Traders Celebrate “Tariffs on Chips Only!” Narrator Voice: They Were, In Fact, Not Just on Chips.
Thursday started like a Ted Lasso pep talk (full of belief and baked goods) and ended like the last 10 minutes of a frat house party: someone’s crying, someone’s fighting, and the cops might be on their way.
The Dow rolled out of bed like it had an espresso IV drip… blasting 300+ points before most people even opened their laptops. The S&P 500 joined the party, dancing through the office like it just got vacation days approved. And the Nasdaq? It was straight-up vibing… windows down, sunglasses on, blasting its favorite hype song on the way to work.
So what sparked the morning mood? Trump lobbed a 100% tariff surprise on imported chips… but handed domestic players a get-out-of-jail-free card. Basically, a Wall Street version of “you’re not that guy, pal.” Unless you’re building in the US… then yeah, you’re absolutely that guy.

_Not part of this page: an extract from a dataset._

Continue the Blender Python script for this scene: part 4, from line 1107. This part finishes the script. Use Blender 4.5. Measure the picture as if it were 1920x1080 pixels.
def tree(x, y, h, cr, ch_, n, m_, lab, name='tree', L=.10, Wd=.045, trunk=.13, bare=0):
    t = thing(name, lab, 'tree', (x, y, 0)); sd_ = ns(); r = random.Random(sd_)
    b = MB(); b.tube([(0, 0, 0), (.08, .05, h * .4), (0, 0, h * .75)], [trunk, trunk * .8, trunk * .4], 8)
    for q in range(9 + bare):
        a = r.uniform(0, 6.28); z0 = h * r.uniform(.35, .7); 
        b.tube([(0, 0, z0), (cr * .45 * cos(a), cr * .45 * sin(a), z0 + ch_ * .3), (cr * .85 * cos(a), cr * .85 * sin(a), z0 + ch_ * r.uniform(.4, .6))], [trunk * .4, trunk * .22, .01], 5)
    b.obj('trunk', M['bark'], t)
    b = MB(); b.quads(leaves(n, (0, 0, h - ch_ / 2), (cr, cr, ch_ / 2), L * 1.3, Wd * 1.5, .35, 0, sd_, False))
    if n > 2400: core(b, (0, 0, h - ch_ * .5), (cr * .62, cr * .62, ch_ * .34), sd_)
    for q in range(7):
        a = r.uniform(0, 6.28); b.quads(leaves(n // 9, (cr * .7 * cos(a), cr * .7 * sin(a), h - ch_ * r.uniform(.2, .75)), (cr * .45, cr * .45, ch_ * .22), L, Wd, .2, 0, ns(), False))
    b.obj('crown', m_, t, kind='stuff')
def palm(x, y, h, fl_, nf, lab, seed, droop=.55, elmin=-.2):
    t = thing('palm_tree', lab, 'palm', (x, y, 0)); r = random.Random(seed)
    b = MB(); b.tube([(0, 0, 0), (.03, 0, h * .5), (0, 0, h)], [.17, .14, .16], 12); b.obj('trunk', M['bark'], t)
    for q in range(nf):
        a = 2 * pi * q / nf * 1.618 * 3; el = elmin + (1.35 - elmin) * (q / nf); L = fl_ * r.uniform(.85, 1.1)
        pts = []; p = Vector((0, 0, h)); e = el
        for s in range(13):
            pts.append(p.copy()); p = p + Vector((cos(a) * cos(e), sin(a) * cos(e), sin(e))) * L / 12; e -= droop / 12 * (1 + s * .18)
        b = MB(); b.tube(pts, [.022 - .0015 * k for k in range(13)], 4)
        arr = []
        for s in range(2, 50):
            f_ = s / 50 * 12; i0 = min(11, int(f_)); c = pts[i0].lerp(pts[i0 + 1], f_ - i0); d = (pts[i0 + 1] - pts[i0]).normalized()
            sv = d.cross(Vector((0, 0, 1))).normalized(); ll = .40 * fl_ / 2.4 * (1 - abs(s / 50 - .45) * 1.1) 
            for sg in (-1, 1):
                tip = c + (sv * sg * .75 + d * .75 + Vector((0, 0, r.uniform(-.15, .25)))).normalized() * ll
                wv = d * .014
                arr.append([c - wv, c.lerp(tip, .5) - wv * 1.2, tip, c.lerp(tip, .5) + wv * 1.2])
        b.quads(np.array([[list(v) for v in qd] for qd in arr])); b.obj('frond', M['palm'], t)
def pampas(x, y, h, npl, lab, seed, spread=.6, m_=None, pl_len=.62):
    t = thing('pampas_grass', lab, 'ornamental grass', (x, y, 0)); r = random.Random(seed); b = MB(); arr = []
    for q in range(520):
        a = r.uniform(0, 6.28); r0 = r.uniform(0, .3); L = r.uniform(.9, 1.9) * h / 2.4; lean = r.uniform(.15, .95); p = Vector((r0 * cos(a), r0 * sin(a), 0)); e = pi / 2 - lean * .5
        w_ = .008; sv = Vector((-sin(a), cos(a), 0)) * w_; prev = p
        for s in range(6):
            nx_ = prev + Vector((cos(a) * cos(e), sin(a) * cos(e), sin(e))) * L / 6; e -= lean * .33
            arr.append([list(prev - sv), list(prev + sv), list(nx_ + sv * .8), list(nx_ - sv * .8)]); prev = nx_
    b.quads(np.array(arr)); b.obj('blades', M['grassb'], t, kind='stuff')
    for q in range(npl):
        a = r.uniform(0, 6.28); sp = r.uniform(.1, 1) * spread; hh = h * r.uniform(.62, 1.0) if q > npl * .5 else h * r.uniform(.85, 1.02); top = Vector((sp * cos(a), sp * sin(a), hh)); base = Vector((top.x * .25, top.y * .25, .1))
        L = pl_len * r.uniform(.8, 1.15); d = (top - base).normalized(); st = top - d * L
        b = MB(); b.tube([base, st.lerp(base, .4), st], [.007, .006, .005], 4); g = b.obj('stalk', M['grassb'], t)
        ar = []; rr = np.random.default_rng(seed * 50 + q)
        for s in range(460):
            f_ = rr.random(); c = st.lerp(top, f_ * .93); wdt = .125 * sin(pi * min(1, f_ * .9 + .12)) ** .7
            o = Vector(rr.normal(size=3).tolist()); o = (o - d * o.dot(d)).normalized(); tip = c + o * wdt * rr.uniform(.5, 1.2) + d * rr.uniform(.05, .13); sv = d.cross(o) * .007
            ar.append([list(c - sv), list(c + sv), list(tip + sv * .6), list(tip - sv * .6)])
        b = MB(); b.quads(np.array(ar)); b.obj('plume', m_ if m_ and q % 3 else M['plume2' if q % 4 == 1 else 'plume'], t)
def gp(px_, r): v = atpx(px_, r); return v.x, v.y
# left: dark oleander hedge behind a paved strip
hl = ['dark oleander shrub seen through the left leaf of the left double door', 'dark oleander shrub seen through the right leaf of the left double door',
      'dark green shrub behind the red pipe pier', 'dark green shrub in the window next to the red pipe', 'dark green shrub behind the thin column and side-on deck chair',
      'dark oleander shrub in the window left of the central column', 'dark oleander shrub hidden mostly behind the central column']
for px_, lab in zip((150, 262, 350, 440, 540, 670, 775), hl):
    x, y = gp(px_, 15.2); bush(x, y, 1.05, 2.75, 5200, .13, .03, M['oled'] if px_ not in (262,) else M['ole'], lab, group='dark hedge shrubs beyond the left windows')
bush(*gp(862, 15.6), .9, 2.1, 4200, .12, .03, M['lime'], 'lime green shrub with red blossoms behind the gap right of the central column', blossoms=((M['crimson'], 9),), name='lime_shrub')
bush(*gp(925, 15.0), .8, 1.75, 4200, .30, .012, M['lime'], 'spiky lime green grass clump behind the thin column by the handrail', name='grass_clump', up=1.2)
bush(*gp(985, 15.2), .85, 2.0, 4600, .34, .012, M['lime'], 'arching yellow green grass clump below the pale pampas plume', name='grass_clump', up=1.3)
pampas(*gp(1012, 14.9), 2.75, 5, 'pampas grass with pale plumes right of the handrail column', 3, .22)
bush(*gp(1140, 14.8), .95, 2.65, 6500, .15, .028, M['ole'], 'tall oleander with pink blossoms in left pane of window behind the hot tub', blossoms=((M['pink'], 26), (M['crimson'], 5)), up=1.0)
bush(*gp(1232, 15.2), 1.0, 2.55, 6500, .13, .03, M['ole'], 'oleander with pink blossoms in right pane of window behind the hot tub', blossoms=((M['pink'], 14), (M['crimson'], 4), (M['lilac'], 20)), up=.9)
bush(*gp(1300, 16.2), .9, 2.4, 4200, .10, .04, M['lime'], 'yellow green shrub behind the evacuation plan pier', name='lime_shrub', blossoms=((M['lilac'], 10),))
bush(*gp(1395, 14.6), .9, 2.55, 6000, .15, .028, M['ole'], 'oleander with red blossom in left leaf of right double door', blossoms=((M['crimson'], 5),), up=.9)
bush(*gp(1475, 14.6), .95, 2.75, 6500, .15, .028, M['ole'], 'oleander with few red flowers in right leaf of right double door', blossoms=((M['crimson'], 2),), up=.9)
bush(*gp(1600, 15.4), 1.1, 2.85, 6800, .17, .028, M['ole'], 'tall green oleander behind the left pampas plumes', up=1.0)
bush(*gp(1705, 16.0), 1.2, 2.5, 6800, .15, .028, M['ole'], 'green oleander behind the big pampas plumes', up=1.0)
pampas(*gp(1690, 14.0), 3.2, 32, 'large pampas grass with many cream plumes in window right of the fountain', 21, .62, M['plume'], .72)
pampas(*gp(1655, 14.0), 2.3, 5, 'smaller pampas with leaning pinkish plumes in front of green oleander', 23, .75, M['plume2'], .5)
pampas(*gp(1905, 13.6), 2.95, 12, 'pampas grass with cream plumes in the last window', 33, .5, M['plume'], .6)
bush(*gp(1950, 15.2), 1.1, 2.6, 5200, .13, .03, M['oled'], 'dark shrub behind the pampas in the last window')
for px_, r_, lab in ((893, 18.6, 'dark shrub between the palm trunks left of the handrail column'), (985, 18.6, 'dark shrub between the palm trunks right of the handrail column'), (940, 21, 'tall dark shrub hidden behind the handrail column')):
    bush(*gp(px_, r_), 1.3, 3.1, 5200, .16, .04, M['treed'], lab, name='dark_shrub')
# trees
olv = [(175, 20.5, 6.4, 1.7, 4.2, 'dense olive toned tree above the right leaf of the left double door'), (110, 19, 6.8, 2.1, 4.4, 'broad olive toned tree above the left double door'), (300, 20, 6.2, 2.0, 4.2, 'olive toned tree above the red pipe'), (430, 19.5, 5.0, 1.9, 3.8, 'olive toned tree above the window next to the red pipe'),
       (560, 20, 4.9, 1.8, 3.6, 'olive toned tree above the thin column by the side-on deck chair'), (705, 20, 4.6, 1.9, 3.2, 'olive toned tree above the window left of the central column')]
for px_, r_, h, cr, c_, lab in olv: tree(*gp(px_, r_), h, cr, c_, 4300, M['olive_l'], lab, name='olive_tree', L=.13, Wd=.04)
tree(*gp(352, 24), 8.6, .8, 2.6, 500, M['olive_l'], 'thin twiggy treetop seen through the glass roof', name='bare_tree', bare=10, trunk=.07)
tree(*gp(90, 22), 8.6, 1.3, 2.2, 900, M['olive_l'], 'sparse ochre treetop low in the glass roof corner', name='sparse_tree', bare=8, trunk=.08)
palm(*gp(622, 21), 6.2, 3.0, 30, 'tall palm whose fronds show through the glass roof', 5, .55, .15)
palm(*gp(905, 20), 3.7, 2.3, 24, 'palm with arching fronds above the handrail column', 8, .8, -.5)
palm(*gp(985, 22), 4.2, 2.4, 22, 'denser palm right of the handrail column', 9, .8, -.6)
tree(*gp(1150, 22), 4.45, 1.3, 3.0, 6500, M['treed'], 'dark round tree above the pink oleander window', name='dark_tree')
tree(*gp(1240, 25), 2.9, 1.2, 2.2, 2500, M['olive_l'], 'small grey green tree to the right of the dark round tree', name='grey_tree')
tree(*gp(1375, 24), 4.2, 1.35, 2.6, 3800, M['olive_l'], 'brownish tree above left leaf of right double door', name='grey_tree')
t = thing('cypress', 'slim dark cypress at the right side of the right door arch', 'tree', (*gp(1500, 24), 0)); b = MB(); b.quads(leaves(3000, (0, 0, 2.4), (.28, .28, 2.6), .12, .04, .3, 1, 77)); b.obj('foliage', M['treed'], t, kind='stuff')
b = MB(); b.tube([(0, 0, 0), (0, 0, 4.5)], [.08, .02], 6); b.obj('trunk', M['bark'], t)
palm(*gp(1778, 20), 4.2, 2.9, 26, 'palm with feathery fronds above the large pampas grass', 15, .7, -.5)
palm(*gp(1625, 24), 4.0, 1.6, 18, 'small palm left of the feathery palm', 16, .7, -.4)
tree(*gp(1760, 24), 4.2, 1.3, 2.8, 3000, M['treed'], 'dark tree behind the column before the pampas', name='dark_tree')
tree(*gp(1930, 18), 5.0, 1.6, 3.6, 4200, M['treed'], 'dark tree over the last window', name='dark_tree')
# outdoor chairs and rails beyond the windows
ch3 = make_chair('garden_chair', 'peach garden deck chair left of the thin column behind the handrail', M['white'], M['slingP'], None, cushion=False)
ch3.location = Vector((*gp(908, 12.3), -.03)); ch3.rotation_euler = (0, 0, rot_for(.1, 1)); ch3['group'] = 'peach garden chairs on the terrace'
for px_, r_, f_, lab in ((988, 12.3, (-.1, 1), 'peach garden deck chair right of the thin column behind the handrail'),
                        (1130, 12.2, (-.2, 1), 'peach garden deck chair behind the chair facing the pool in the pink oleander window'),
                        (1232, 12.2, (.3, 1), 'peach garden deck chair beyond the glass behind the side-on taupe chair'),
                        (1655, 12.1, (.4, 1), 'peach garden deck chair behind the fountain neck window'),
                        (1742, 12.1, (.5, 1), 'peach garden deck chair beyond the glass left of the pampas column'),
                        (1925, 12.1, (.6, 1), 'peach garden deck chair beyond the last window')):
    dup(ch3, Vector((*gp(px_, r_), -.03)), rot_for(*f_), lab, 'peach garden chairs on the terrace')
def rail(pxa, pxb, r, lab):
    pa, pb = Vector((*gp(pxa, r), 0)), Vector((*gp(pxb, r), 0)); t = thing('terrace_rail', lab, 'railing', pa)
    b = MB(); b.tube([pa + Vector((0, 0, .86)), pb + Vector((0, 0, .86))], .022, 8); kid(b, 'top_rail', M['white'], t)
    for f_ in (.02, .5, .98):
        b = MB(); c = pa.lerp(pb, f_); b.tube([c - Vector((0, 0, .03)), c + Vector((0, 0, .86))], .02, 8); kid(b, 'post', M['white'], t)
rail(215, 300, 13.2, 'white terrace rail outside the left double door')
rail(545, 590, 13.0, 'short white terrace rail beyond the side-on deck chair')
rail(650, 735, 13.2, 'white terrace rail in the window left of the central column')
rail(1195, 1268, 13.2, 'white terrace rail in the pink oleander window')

Then Tim Cook (aka Tim Apple) showed up with another $100B “America First” investment, and chip stocks started dancing like they just got invited to Mars with Elon. AMD shot up 5%, Nvidia gave a subtle nod like De Niro in Goodfellas, and traders started booking fall trips to Jackson Hole like it was a reward for surviving Q2.
But then… the fine print dropped. And reality hit harder than Mike Tyson in the 90s. Turns out that whole “tariffs are good for the economy” thing stops being cute when you realize they apply to nearly 200 countries, across industries, and aren’t just targeting chips. Imports now face duties ranging from 10% to 100%, and the effective tariff rate is jumping to 18.6%... the highest since 1933. (Yes, when Herbert Hoover was gaslighting everyone about the Great Depression.)
By the end of the day, the Dow lost 309 points (-0.7%), the S&P 500 gave back its morning glow-up and slid 0.4%, and the Nasdaq tripped just enough to ruin every tech bros mood (-0.2%). From “we’re so back” to “chat, we’re cooked” in six hours flat. Caterpillar was the first to catch hands, dropping 2% after reminding everyone that tariffs aren’t great for companies that build, well… literally anything. Salesforce also ate dirt after Fortinet told everyone its product refresh cycle was less “iOS 18” and more “Windows Vista energy.”
Meanwhile, Eli Lilly showed us why biotech is just roulette with a lab coat. It posted decent earnings… but also dropped 14% after its oral obesity pill flopped in trials. (Wall Street was expecting another Ozempic. They got Flintstone gummies.)
And just when you thought the circus was over, Crocs tore off its foam straps and swan-dived off the top rope. The company pulled its full-year guidance and basically said, “No idea what’s coming, good luck!” Investors responded the only way they know how… by rage selling the stock 25% into oblivion. Its worst day since 2016. (Pour one out for Post Malone.)
Over in auto-land, Toyota dropped $9.5 billion from its profit forecast, citing (you guessed it) tariffs. I guess assembling millions of cars a year gets a little tricky when half your parts are coming from countries now being financially piledrived.
Then, presumably to put the market fire out, Bloomberg said Fed Governor Christopher Waller is the new favorite to replace Powell. Waller's already dissented in favor of rate cuts… aka, he's that one guy at the party yelling “let’s do shots” when everyone else is ordering Ubers.
And yeah… crypto’s back in the group chat. Bitcoin climbed 2%, Ether and XRP tagged along, and Coinbase popped after rumors Trump might let crypto slip into 401(k)s. (Imagine explaining to HR that your retirement plan now includes magic internet coins and anime NFTs.) And yet… somehow… the S&P 500 is still up 1.4% on the week. Because of course it is.